The pic was taken three days ago befor it rained, ran and drove beautifully. By the way I live in Georgia, shipped the car from Southern California where I used to live lol
Last edited by Quantumleap67; Oct 9, 2017 at 07:37 AM.
Reason: Double post, delete this one
Remove the coil wire...the one that goes from the coil to the center of the distributor cap. Are the ends corroded? And/or the sockets they fit into? If so, clean and try starting the engine.
Over the years I've seen this problem crop up a few times in "won't start after rainy weather". Worth a shot. Fingers crossed.

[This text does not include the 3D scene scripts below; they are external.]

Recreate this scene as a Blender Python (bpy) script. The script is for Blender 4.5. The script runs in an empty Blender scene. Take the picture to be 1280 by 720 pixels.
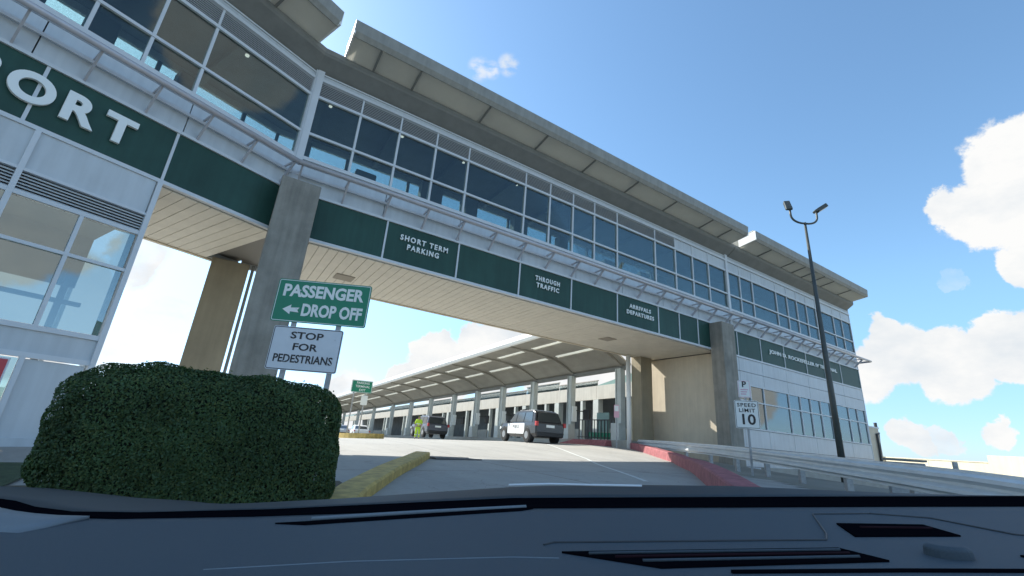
import bpy, math, random
import numpy as np
from mathutils import Matrix, Vector
random.seed(7); rng=np.random.default_rng(7)
scene=bpy.context.scene
# ------------------------------------------------------------------ camera
R=((0.833777500009804,-0.23369374857227182,-0.5002022714419049),
   (-0.5474991857585374,-0.233253533104002,-0.8036401127919379),
   (0.07113172338092,0.9439173804802727,-0.32242868476008807))
cam=bpy.data.cameras.new('camera'); camo=bpy.data.objects.new('camera',cam)
scene.collection.objects.link(camo); scene.camera=camo
camo.matrix_world=Matrix(R).to_4x4()
cam.sensor_width=36; cam.lens=558.92/1280*36; cam.clip_start=0.02; cam.clip_end=6000
# ------------------------------------------------------------------ light
SUN=Vector((-0.45,1.0,0.90)).normalized()
elev=math.asin(SUN.z); azim=math.atan2(SUN.x,SUN.y)
sl=bpy.data.lights.new('sun','SUN'); sl.energy=5.0; sl.angle=math.radians(0.53); sl.color=(1,0.95,0.86)
so=bpy.data.objects.new('sun',sl); scene.collection.objects.link(so)
so.rotation_euler=(-SUN).to_track_quat('-Z','Y').to_euler()
scene.view_settings.view_transform='Standard'; scene.view_settings.look='None'
scene.view_settings.exposure=0.76; scene.view_settings.gamma=1
W=bpy.data.worlds.new('World'); scene.world=W; W.use_nodes=True
nt=W.node_tree; nt.nodes.clear(); N=nt.nodes.new; L=nt.links.new
def mth(op,*a,clamp=False,tree=None):
    t=tree or nt; n=t.nodes.new('ShaderNodeMath'); n.operation=op; n.use_clamp=clamp
    for i,v in enumerate(a):
        if isinstance(v,(int,float)): n.inputs[i].default_value=v
        else: t.links.new(v,n.inputs[i])
    return n.outputs[0]
sky=N('ShaderNodeTexSky'); sky.sky_type='NISHITA'; sky.sun_disc=False
sky.sun_elevation=elev; sky.sun_rotation=azim; sky.altitude=300; sky.air_density=1.0; sky.dust_density=.5; sky.ozone_density=2.2
tc=N('ShaderNodeTexCoord')
def noise(scale,detail,rough,off=(0,0,0),sc=(1,1,1)):
    m=N('ShaderNodeMapping'); m.inputs['Location'].default_value=off; m.inputs['Scale'].default_value=sc
    L(tc.outputs['Generated'],m.inputs[0])
    n=N('ShaderNodeTexNoise'); n.inputs['Scale'].default_value=scale; n.inputs['Detail'].default_value=detail; n.inputs['Roughness'].default_value=rough
    L(m.outputs[0],n.inputs['Vector']); return n
nz=noise(9,7,0.62)
nb=noise(3.2,4,0.5,(3,1,2))
sub=N('ShaderNodeVectorMath'); sub.operation='SUBTRACT'; sub.inputs[1].default_value=(.5,.5,.5); L(nz.outputs['Color'],sub.inputs[0])
scl=N('ShaderNodeVectorMath'); scl.operation='SCALE'; scl.inputs['Scale'].default_value=0.10; L(sub.outputs[0],scl.inputs[0])
add=N('ShaderNodeVectorMath'); L(tc.outputs['Generated'],add.inputs[0]); L(scl.outputs[0],add.inputs[1])
nrm=N('ShaderNodeVectorMath'); nrm.operation='NORMALIZE'; L(add.outputs[0],nrm.inputs[0])
def dirv(az,el):
    az=math.radians(az); el=math.radians(el); return (math.sin(az)*math.cos(el),math.cos(az)*math.cos(el),math.sin(el))
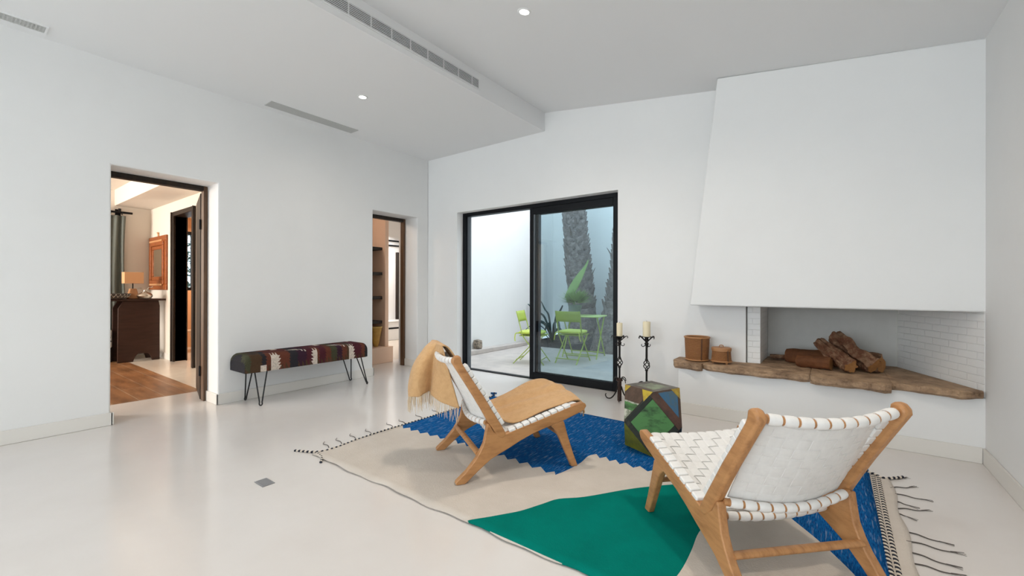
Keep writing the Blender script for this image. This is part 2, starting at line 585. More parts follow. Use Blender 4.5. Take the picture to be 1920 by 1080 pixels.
def palm(name, label, x, y, prof, lean, nstub, seed, top):
    rr = random.Random(seed)
    t = thing(name, label, 'palm tree', (x, y, 0), 0, None)
    b = MB()
    nz, ns = 90, 36
    def f(u, v):
        z = v*top-.05
        r = interp(prof, z)
        a = 2*PI*u
        # diamond pattern of old leaf bases
        k1 = a*7/(2*PI)+z*6.5
        k2 = a*7/(2*PI)-z*6.5
        d = max(abs((k1 % 1)-.5), abs((k2 % 1)-.5))
        r *= 1+.13*(.5-d)*2*(1 if z > .9 else max(0, z-.2)/.7)
        r *= 1+.12*mnoise.noise(Vector((math.cos(a)*2, math.sin(a)*2, z*3+seed)))
        cx, cy = interp(lean, z)
        return (cx+r*math.cos(a), cy+r*math.sin(a), z)
    b.grid(f, ns, nz)
    row = 0
    z = .75
    while z < top-.1:      # rows of old leaf bases hugging the trunk
        r = interp(prof, z)
        n_ = 7
        cx, cy = interp(lean, z)
        for q in range(n_):
            a = 2*PI*(q+.5*(row % 2))/n_+rr.uniform(-.12, .12)
            h = rr.uniform(.15, .22)
            def sc(u, v, a=a, h=h, r=r, z=z, cx=cx, cy=cy):
                w = (1-.62*v)*.62*r*(u-.5)*2
                aa = a+w/r
                rad = r*(.98+.02*v)+.045*v*v+.02*math.sin(PI*u)*math.sin(PI*v)
                return (cx+rad*math.cos(aa), cy+rad*math.sin(aa), z+h*v)
            b.grid(sc, 4, 3)
        row += 1
        z += .105
    b.build('trunk', PALM, t, weld=True, angle=60, solid=.012)
    for i in range(nstub):
        z = interp([(0, .75), (1, top-.15)], (i+.5)/nstub)
        a = rr.uniform(0, 2*PI)
        r = interp(prof, z)
        cx, cy = interp(lean, z)
        p = Vector((cx+r*.85*math.cos(a), cy+r*.85*math.sin(a), z))
        d = Vector((math.cos(a), math.sin(a), .9+rr.uniform(-.1, .8))).normalized()
        L = rr.uniform(.12, .24)
        b = MB()
        b.tube([p, p+d*L*.5, p+d*L+Vector((0, 0, .04))], [.04, .03, .008], 6, flat=.5)
        b.build('leaf_base', PALMD, t)
    return t
palm('palm_tree', 'tall grey-brown palm trunk rising behind the green table', -4.02, 7.85,
     [(0, .36), (.3, .31), (.6, .265), (.9, .235), (1.2, .23), (1.6, .235), (2.2, .215), (3.2, .205)],
     [(0, (.0, 0)), (.7, (-.03, 0)), (1.3, (-.1, 0)), (2.0, (-.17, .0)), (3.2, (-.28, .0))], 26, 3, 3.3)
palm('palm_tree', 'second palm trunk, cut off in view by the right edge of the sliding door', -3.22, 7.75,
     [(0, .55), (.25, .47), (.6, .34), (1.0, .23), (1.5, .17), (2.0, .14), (2.3, .13)],
     [(0, (0, 0)), (2.3, (.06, 0))], 24, 11, 2.25)

# dark strap-leaved plant in the corner of the bed
t = thing('strap_leaf_plant', 'dark plant with long arching strap leaves beside the palm trunk', 'plant', (-4.62, 7.62, .05))
for (dx, dy, h, L) in ((-.46, -.1, .62, 1), (-.46, -.25, .36, 1), (-.30, .1, .66, 1), (.02, -.3, .38, 1), (.22, -.1, .45, 1), (.35, -.2, .3, 1), (-.2, -.35, .42, 1), (.1, .2, .6, 1), (-.42, -.4, .24, 1), (.28, -.35, .42, 1)):
    pts = catmull([(0, 0, 0), (dx*.35, dy*.35, h*.8), (dx*.75, dy*.75, h), (dx*1.15, dy*1.15, h*.55 if h < .5 else h*1.25)], 5)
    b = MB()
    n = len(pts)
    b.tube(pts, [.012+.026*math.sin(PI*min(1, (i+1)/n*.92)) for i in range(n)], 6, flat=.3)
    b.build('leaf', LEAFD, t)

# small weathered stone block on the step
t = MB()
def rock(u, v):
    a, ph = 2*PI*u, PI*v
    x, y, z = math.sin(ph)*math.cos(a), math.sin(ph)*math.sin(a), math.cos(ph)
    q = lambda k: math.copysign(abs(k)**.45, k)
    nn = 1+.18*mnoise.noise(Vector((x*2, y*2, z*2+5)))
    return (q(x)*.07*nn, q(y)*.06*nn, .085+q(z)*.085*nn)
t.grid(rock, 24, 16)
o = t.build('stone_block', mat('weathered_stone', (.34, .28, .22), .9, n=(22, (.10, .085, .07), .45, .62), bump=(30, 1, .02)), loc=(PX+.085, 5.86, .056), weld=True, angle=60)
tag(o, 'small weathered stone block on the low patio step', 'stone')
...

But, truth is, it's probably something else .
If the starter spins but it won't start, here's a checklist:
After pulling the wire from the coil to distributor, cleaned and dried them out, then left the hood up to let sun beat down on engine, slight breeze was going, dried her up enough to allow her to start up. The coil and spark plug wires are brand new, not sure about distributor cap, and distributor looks pretty old, I’ve seen an upgrade being offered by a English company, an updated distributor with no points, do our series 3 cars have points? I didn’t think cars even in the late 80’s had them. Anyways this tells me it’s an easy fix, I’d like to “rain proof” it to prevent being stranded in the rain (or right afterwards) later
Look for tracking markings on the inside of the distributor cap. Sometimes dampness makes it easy for the spark to go where it's not wanted. BTW there are no points in the Series 3 ignition system, it is Lucas Constant Energy system. However it still uses the traditional weights to advance the ignition, and a pipe to the inlet manifold for vacuum advance. Full EFI systems were under development in the early 80s but only the XJ40 model had it.